Werkstätten der Zukunft

Italien ist eines der höchst entwickelten Industrieländer der Welt. Ist es erklärbar, dass die Schulen dieses Landes nicht sicher sind? Dass für den Erdbebenschutz nicht alles technisch Mögliche gemacht wird? Dass wertvolle Energie verschwendet wird? Dass beim Schulbau kaum ökologische Materialien zum Einsatz kommen? Es ist nicht wirklich erklärbar, aber die Wirklichkeit.

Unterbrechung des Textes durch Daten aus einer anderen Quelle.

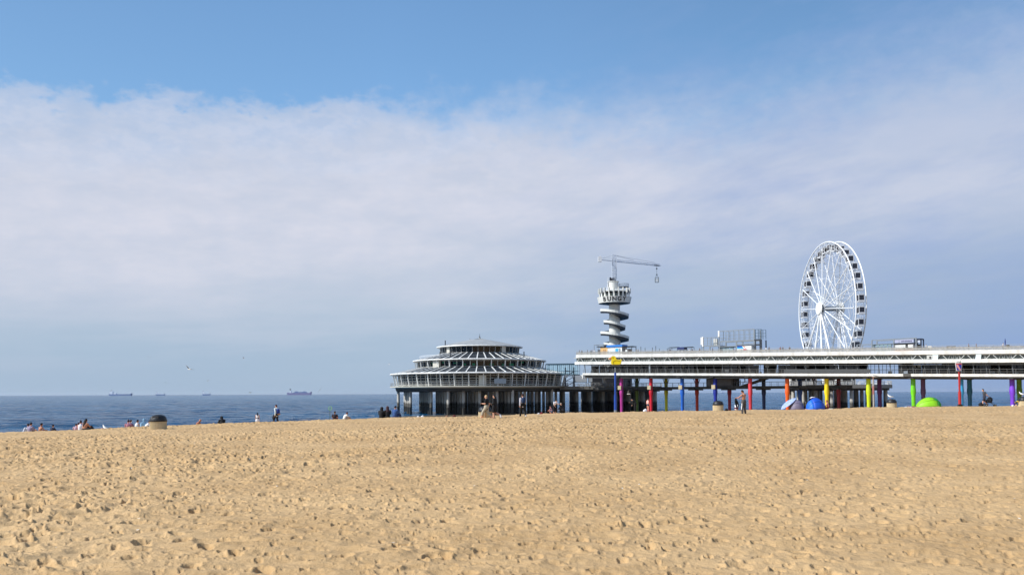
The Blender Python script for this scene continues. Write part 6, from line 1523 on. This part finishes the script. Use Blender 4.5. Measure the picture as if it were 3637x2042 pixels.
# ================================================================== ships
def ship(px, D, L_, label, kind):
    g = Vector((PX(px, D), D, 0)); t = thing('cargo_ship', label, 'ship', g, 0)
    hm = mat('hull_blue_hazed', (116,136,174), .7); hr = mat('hull_mauve_hazed', (140,134,172), .7); sp = mat('superstructure', (244,246,250), .7); m_ = hr if kind == 4 else hm  # hull colours paled towards blue, distance haze painted in
    hh = {1: .07, 2: .13, 3: .17, 4: .088}[kind]*L_
    q = MB(); pts = [(-L_/2*.97, -2), (L_/2*.93, -2), (L_/2, hh*1.45), (L_/2*.90, hh*1.3), (L_/2*.86, hh), (-L_/2*.88, hh), (-L_/2*.92, hh*1.15), (-L_/2, hh*1.15)]
    q.poly(pts, L_*.15); q.build('hull', m_, t)
    q = MB()
    if kind in (1, 3): q.box((-L_*.40, 0, hh*1.7), (L_*.13, L_*.12, hh*1.8)); q.box((-L_*.38, 0, hh*2.6), (L_*.06, L_*.1, hh*.6)); q.box((-L_*.24, 0, hh*1.3), (L_*.1, L_*.1, hh*.6))
    if kind == 2: q.box((-L_*.40, 0, hh*1.7), (L_*.07, L_*.12, hh*1.6)); q.beam((-L_*.44, 0, hh*2.5), (-L_*.14, 0, hh*2.2), hh*.35); q.beam((-L_*.12, 0, hh), (-L_*.14, 0, hh*2.3), hh*.3)
    if kind == 4: q.box((-L_*.36, 0, hh*1.6), (L_*.06, L_*.12, hh*1.2))
    q.build('superstructure', sp, t)
    q = MB()
    if kind == 4:
        q.poly([(-L_*.28, hh), (L_*.32, hh), (L_*.27, hh*1.5), (L_*.2, hh*1.75), (L_*.14, hh*1.5), (-L_*.05, hh*1.4), (-L_*.1, hh*1.75), (-L_*.17, hh*1.7), (-L_*.2, hh*1.3)], L_*.1); q.build('cargo_tank', hm, t)
        q = MB(); q.box((-L_*.385, 0, hh*2.5), (L_*.03, L_*.05, hh*1.0)); q.build('funnel', darkst, t)
    else:
        q.box((-L_*.42, 0, hh*3.0 if kind != 2 else hh*2.7), (L_*.02, L_*.03, hh*.9)); q.build('funnel', darkst, t)
    q = MB(); q.beam((L_*.1, 0, hh), (L_*.1, 0, hh*1.9), L_*.006); q.beam((L_*.44, 0, hh), (L_*.44, 0, hh*2.1), L_*.006); q.build('mast', sp, t)
ship(429, 6500, 80/F*6500, 'long pale cargo ship on the horizon at the far left, bridge at its left end', 1)
ship(570, 6500, 33/F*6500, 'short ship with a bridge like an arch, second from the left on the horizon', 2)
ship(734, 6000, 28/F*6000, 'smallest ship of the open horizon, third from the left, white bridge at its left', 3)
ship(1064, 6000, 86/F*6000, 'longest mauve-blue tanker on the horizon, nearest the pavilion', 4)
ship(2566, 6500, 13/F*6500, 'tiny ship seen between the columns under the pier', 3)
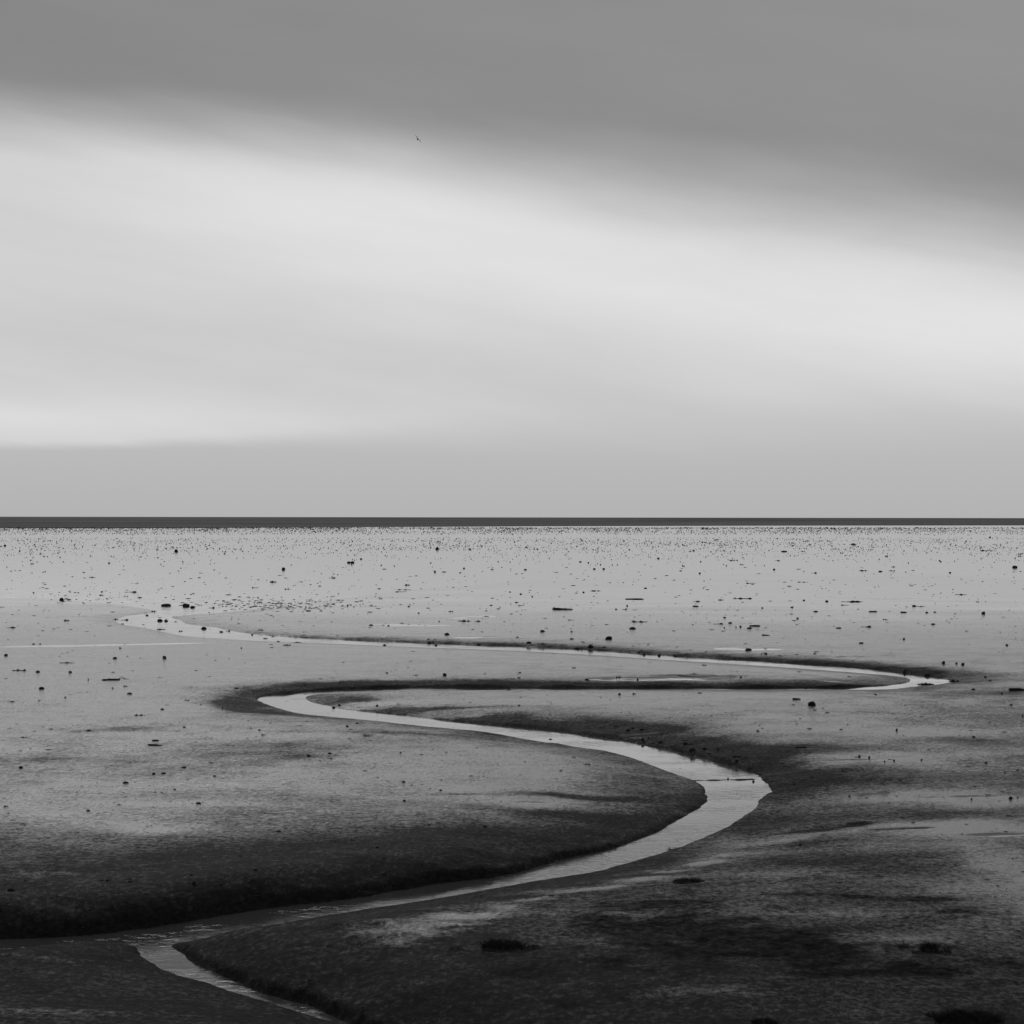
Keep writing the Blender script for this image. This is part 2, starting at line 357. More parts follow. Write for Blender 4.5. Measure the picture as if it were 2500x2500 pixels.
SILLS = [(at(1690, 1906), at(1838, 1903), .16, .07), (at(1640, 1872), at(1790, 1893), .7, .035), (at(1380, 1812), at(1560, 1840), .6, .03),
         (at(672, 1703), at(745, 1722), .9, .035), (at(745, 1722), at(860, 1742), .7, .035), (at(200 + 90, 1512), at(420, 1522), 2.0, .03), (at(900, 1748), at(1150, 1775), .5, .03)]
def terrain(x, y):
    s, kk, arc = creek_field(x, y)
    dist = y
    H = 0.02 + (0.36 + 0.24 * (1 - sst(dist, 40, 60))) * (1 - sst(dist, 120, 215)) * (0.75 + 0.25 * (1 - sst(dist, 60, 110)))
    fl = 1 - sst(dist, 150, 230)
    nse = fbm(x * 1.1, y * 1.1, 4, 0.55)
    s = s + 0.22 * perlin(x * .45, y * .45 + 7) * kk * fl + nse * (0.06 + 0.05 * kk) * (0.3 + 0.7 * fl) + 0.012 * perlin(x * 4, y * 4) * fl
    sp = np.maximum(s, 0)
    slump = np.clip(0.95 + 1.0 * fbm(x * .35 + 5, y * .35, 3), 0.45, 1.6)
    step = slump * (0.012 + kk * (0.09 + 0.05 * (1 - sst(dist, 45, 75)))) * fl
    L = 3.2 - (1.4 + 0.9 * (1 - sst(dist, 42, 60))) * kk + 1.5 * perlin(x * 0.05, y * 0.05)
    near = 1 - sst(dist, 50, 75)
    L = L * (1 - 0.1 * near)
    z = step * (1 - np.exp(-(sp / 0.10) ** 1.6)) + np.maximum(H - step, 0.0) * (1 - np.exp(-(sp / L) ** 1.35))
    # rills running down the banks
    bankz = np.exp(-sp / 1.5) * (s > 0)
    warp = 0.5 * perlin(x * 0.8, y * 0.8)
    rill = perlin(arc * 0.55 + warp * 1.6, s * 0.3) + 0.35 * perlin(arc * 1.7 + warp * 2, s * 0.5)
    z = z + rill * 0.075 * bankz * sst(sp, 0.02, 0.8) * (0.3 + kk) * fl + 0.06 * perlin(arc * .4 + warp * 2, s * .12) * np.exp(-sp / 5) * sst(sp, .3, 2) * kk * fl
    # plain
    up = sst(sp, 0.3, 4.0) * (0.25 + 0.75 * fl)
    pud = np.clip(ell(PUDS, x, y) * 1.2 + 0.25 * perlin(x * .8, y * .4) * (ell(PUDS, x, y) > .15), 0, 1)
    pud = sst(pud + 0.2 * fbm(x * .5, y * .5, 3) * (pud > .1), 0.45, 0.85)
    film = np.clip(sst(dist, 125, 240) * (1.3 + 1.3 * fbm(x * 0.04, y * 0.06, 4)), 0, 1)
    wetn0 = 0.2 + 0.8 * sst(dist, 40, 70)
    relief = 0.055 * fbm(x * 0.07, y * 0.09, 2) + 0.016 * fbm(x * 0.45, y * 0.6, 3) + 0.010 * fbm(x * 2.2, y * 2.2, 4, .62) * (0.45 + 0.55 * sst(wetn0, 0.1, .6)) + 0.0025 * perlin(x * 17, y * 11) * (1 - sst(dist, 45, 80))
    xw = x + 1.6 * fbm(x * .12, y * .12, 3) + .5 * fbm(x * .7 + 9, y * .5, 3); yw = y + (1.1 * fbm(x * .10 + 40, y * .14, 3) + .45 * fbm(x * .6, y * .6 + 30, 4)) * (dist / 50)
    wetn = np.clip(0.05 + 0.42 * sst(yw, 33, 60) + 0.26 * sst(dist, 45, 75) + 0.55 * sst(dist, 70, 130) + ell(WETS, xw, yw) - ell(DRY_SHADE, xw, yw) - (0.5 - 0.22 * (1 - sst(dist, 48, 60)) + 0.75 * kk * (0.45 + 0.55 * sst(dist, 48, 68))) * np.exp(-(sp / (3.0 - 1.3 * kk * sst(dist, 70, 110))) ** 2) * fl + 0.30 * fbm(x * 0.06, y * 0.045, 3) + 0.26 * fbm(x * 0.5, y * 0.35, 5, .6) * (0.3 + 0.7 * sst(dist, 45, 70)), 0, 1.2)
    rough_near = 1 + 0.6 * (1 - sst(dist, 32, 48))
    alg = ell(ALGS, xw, yw); alg = sst(alg + 0.55 * fbm(x * 0.9, y * 1.0, 4, .6) * (alg > .04), 0.15, 0.75)
    z = z + relief * up * (1 - 0.97 * pud) * rough_near - 0.02 * pud + 0.02 * alg * fbm(x * 3, y * 3, 2)
    for ax, ay, bx, by, hh_ in LEDGES:
        (ax, ay), (bx, by) = at(ax, ay, .33), at(bx, by, .33); ex, ey = bx - ax, by - ay
        t = np.clip(((x - ax) * ex + (y - ay) * ey) / (ex * ex + ey * ey), 0, 1)
        dd_ = np.hypot(x - ax - t * ex, y - ay - t * ey); wd_ = hh_ * 3.2
        m = dd_ < wd_ * 3
        z[m] += (hh_ * np.exp(-(dd_ / wd_) ** 2) * (1 + .8 * fbm(x * 1.2, y * 1.2, 2)))[m]
    farm = sst(dist, 190, 300)
    wetn = np.clip(wetn + 0.6 * farm, 0, 1.5)
    # bed
    bed = -np.minimum(0.25, np.maximum(-s, 0) * 0.35) * (1 - farm) - 0.03 * np.clip(-s / 3, 0, 1)
    z = np.where(s > 0, z + 0.004, bed)
    # beyond the creek the mud only just rises out of the sheet of water
    wf = sst(dist, 180, 235) * sst(x, -4, 14) * (dist < 700)
    zf = 0.016 * np.clip(s / 35, -1.6, 1) + 0.022 * fbm(x * 0.05, y * 0.06, 4, .6) * np.exp(-(s / 60) ** 2)
    z = z * (1 - wf) + zf * wf
    # gravelly sills and little mud bars just under, or breaking, the creek's surface
    for (ax, ay), (bx, by), w_, hh_ in SILLS:
        ex, ey = bx - ax, by - ay
        t = np.clip(((x - ax) * ex + (y - ay) * ey) / (ex * ex + ey * ey), 0, 1)
        dd_ = np.hypot(x - ax - t * ex, y - ay - t * ey)
        m = (dd_ < w_ * 3) & (s < 0)
        z[m] = np.maximum(z[m], (-0.05 + hh_ * np.exp(-(dd_ / w_) ** 2) + 0.03 * fbm(x * 2.5, y * 1.6, 3))[m])
    # streaky shoals just breaking the sheet of water on the outer flat
    sh = fbm(x * 0.02, y * 0.05, 3, .6)
    z = np.where((s < 0) & (dist > 160) & (wf < .01), bed + 0.05 * np.clip(sh - 0.32, 0, 1) * sst(dist, 160, 230) * (dist < 700), z)
    pud = np.maximum(pud, film)
    return z, wetn, alg, pud

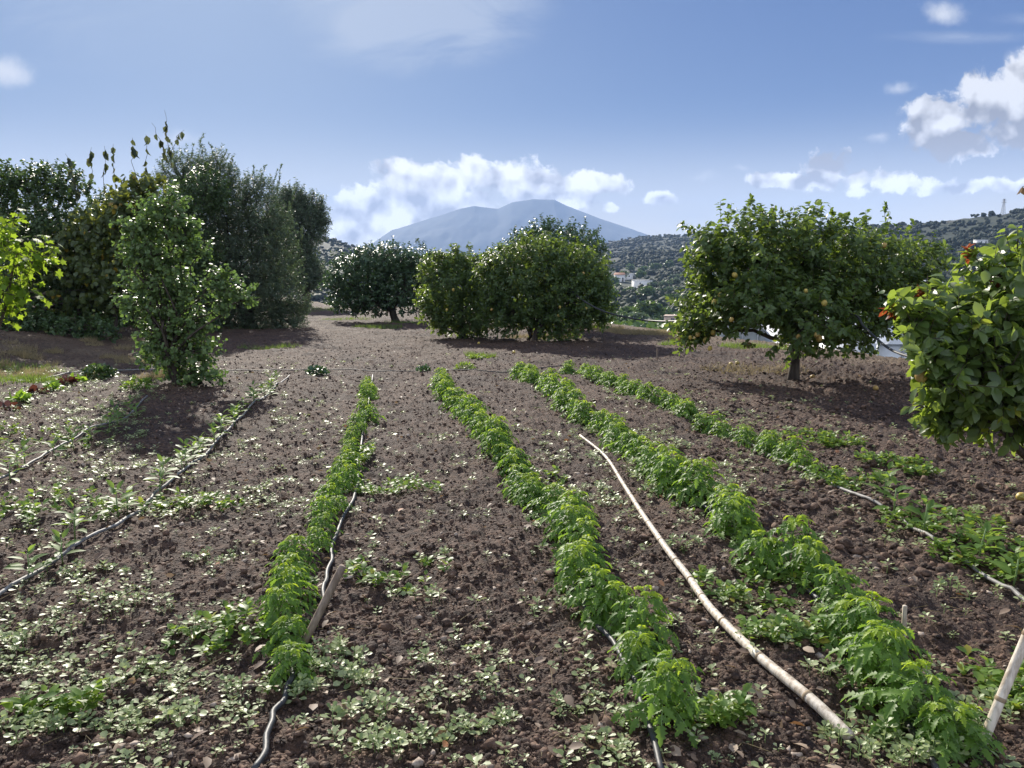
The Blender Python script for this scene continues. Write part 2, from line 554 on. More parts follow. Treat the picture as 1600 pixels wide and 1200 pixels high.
M['citrus'] = leaf_mat('lemon_leaf', (.045, .088, .030), (.135, .19, .060), (.24, .27, .05), .90, gloss=.42, trans=.38, trans_col=(.42, .58, .05), sheen=.45)
M['citrus_dark'] = leaf_mat('orange_leaf', (.045, .090, .040), (.10, .16, .065), (.08, .14, .02), .95, gloss=.33, trans=.22, trans_col=(.12, .26, .02), sheen=.6)
M['citrus_near'] = leaf_mat('near_lemon_leaf', (.075, .13, .040), (.22, .28, .10), (.38, .38, .06), .86, gloss=.34, trans=.45, trans_col=(.55, .72, .06), sheen=.7)
M['red_leaf'] = leaf_mat('red_new_leaf', (.16, .05, .03), (.26, .10, .04), gloss=.4, trans=.45, trans_col=(.6, .12, .03))
M['pear'] = leaf_mat('shrub_leaf', (.075, .135, .050), (.19, .26, .10), (.20, .27, .05), .94, gloss=.38, trans=.35, trans_col=(.30, .50, .07), sheen=.35)
M['olive'] = leaf_mat('olive_leaf', (.065, .100, .062), (.16, .205, .125), gloss=.5, trans=.28, trans_col=(.22, .34, .10), sheen=.4)
M['persimmon'] = leaf_mat('yellowing_leaf', (.05, .085, .03), (.12, .16, .045), (.36, .24, .03), .90, gloss=.4, trans=.4, trans_col=(.40, .42, .04))
M['persimmon_top'] = leaf_mat('hanging_leaf', (.04, .065, .035), (.09, .12, .06), (.20, .17, .05), .9, gloss=.45, trans=.3, trans_col=(.24, .26, .06))
M['hedge'] = leaf_mat('hedge_leaf', (.045, .088, .032), (.11, .165, .050), (.14, .17, .03), .95, gloss=.42, trans=.3, trans_col=(.18, .3, .03))
M['vine'] = leaf_mat('vine_leaf', (.10, .20, .02), (.22, .34, .03), (.42, .40, .04), .88, gloss=.5, trans=.55, trans_col=(.55, .72, .05), sheen=.35)
M['grass_dry'] = leaf_mat('dry_grass_blade', (.20, .16, .08), (.38, .31, .17), gloss=.6, trans=.35, trans_col=(.6, .48, .22))
M['grass_green'] = leaf_mat('grass_blade', (.07, .13, .025), (.16, .24, .05), gloss=.5, trans=.4, trans_col=(.4, .55, .06))
M['bark'] = solid_mat('bark', (.035, .027, .021), (.11, .088, .07), .9, 14, .02, 40, (1, 1, .25))
M['twig'] = solid_mat('twig_bark', (.05, .04, .03), (.13, .10, .07), .85, 20)
M['lemon'] = solid_mat('lemon_peel', (.46, .34, .07), (.58, .44, .12), .42, 6, .002, 260, spec=.5)
M['orange'] = solid_mat('ripe_peel', (.36, .22, .06), (.46, .32, .09), .45, 6, .002, 260, spec=.5)
M['hose'] = solid_mat('black_polyethylene', (.016, .017, .018), (.05, .05, .052), .55, 30, .001, 90, spec=.6)
M['hose_dusty'] = solid_mat('dusty_polyethylene', (.11, .105, .10), (.28, .27, .25), .6, 12, .001, 90, spec=.5)
M['cane'] = solid_mat('weathered_cane', (.36, .29, .21), (.78, .70, .58), .55, 5, .0015, 30, (9, 9, 1), spec=.4)
M['cane_node'] = solid_mat('cane_node', (.17, .12, .07), (.33, .25, .16), .7, 10)
M['stake'] = solid_mat('weathered_wood', (.15, .11, .08), (.34, .27, .21), .8, 4, .003, 40, (9, 9, 1))
M['stone'] = solid_mat('field_stone', (.20, .155, .12), (.46, .38, .31), .8, 30, .004, 60)
M['lettuce'] = leaf_mat('lettuce_leaf', (.16, .30, .03), (.26, .42, .05), gloss=.5, trans=.5, trans_col=(.5, .7, .06))
M['lettuce_red'] = leaf_mat('red_lettuce_leaf', (.06, .025, .022), (.12, .045, .03), gloss=.5, trans=.3, trans_col=(.20, .06, .03))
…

Die Erfahrungen des DACH-Raums, wo Zu-, Um- und Neubauten von Schulen in Holz bereits „state of the art“ sind, wären leicht zu nutzen. Rasche Bauzeit durch hohe Vorfertigung, Bebensicherheit durch Leichtigkeit und Stabilität, Energieeffizienz und gutes Raumklima sprechen für den Holzweg als Erneuerung. Südtirol geht voran. Unter der Regierung Renzi wurde das Programm „La Scuola Sicura“ aufgelegt, mit ersten kleinen Erfolgen. Nun stockt es wieder: kein Plan, kein Geld. Italiens Schüler verdienen bessere und sichere Schulen auch im Süden, denn die Schüler von heute prägen die Gesellschaft von morgen.